THE PLACE WILL COMFORT YOU

Stories

by Naama Goldstein

Pub Date: May 25th, 2004
ISBN: 0-7432-5135-0
Publisher: Scribner

“Ascending” to the state of Israel and “Descending” thence to America suggest the binding themes of this debut story collection by a Boston writer who grew up on an Israeli kibbutz.

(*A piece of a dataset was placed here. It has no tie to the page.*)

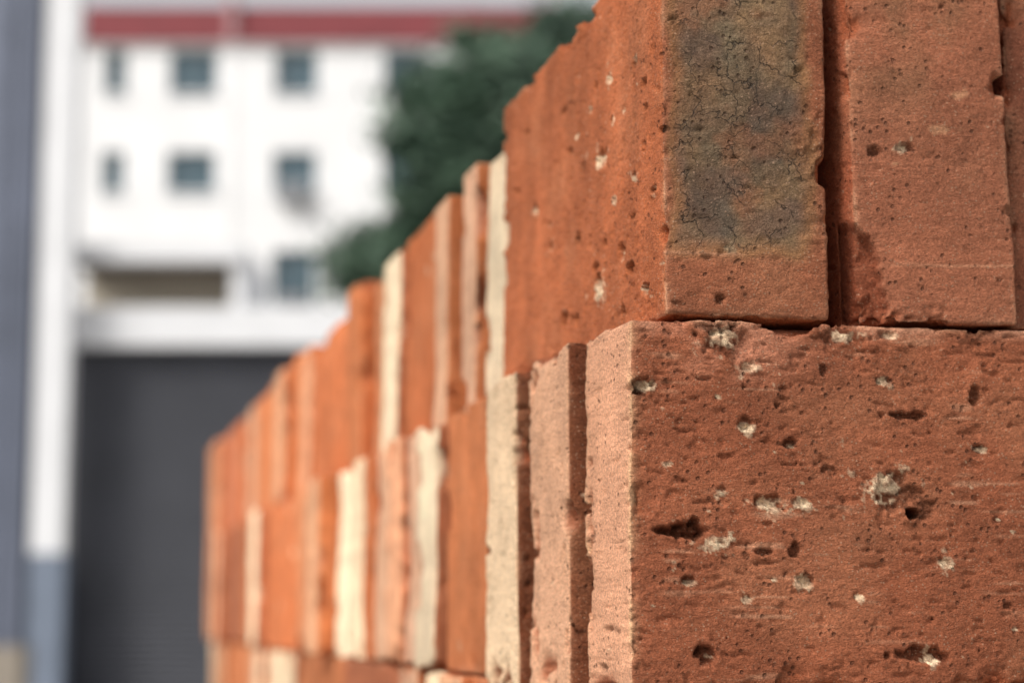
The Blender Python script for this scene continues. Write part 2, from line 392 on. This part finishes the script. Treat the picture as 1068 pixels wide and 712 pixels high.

Five stories explore tensions between individual freedom and religious and nationalist solidarity, as experienced mostly by girls or young women born in or lately brought by their families to Israel. In a brisk elliptical style enlivened by clipped, often amusingly argumentative dialogue, Goldstein shows us a conservative household mortified by a visiting American cousin’s casual friendliness toward an Arab workman (“A Pillar of a Cloud”), a recent arrival from the US awkwardly adjusting to rigid dietary regulations (“Pickled Sprouts”), and a schoolgirl whose unlikely friendship with a recently orphaned classmate tempts her into unconventional and potentially dangerous behavior (“The Conduct for Consoling”). Deeper notes are struck in the subtly developed account of a rebellious high-school girl’s comeuppance at the hands of an unpopular classmate whose stoical courage reproves her self-indulgent “wildness” (“The Roberto Touch”), and in the story of a determinedly orthodox male teacher whose intolerance for his female students’ “immodesty” leads him to a humbling encounter with an embittered prostitute (“The Verse in the Margins”). Goldstein does less well with three stories set in America, though “Barbary Apes” develops an intriguing character contrast from a legend about indigenous Gibraltar monkeys, and a harsh picture of an industrious matriarch’s rescue of her sons from the carnage of the Lebanon War (“Anatevka Tender”) has a stylized, cryptic intensity reminiscent of Tillie Olsen’s famous story “Tell Me a Riddle.” All the stories are energized by Goldstein’s assured, eloquent narrative voice, but there’s an essential sameness to them that renders the book intermittently monotonous just as often as it’s vivid and engaging.

Flawed but promising work from a writer whose manifest sincerity will in all probability spur her on to greater accomplishment.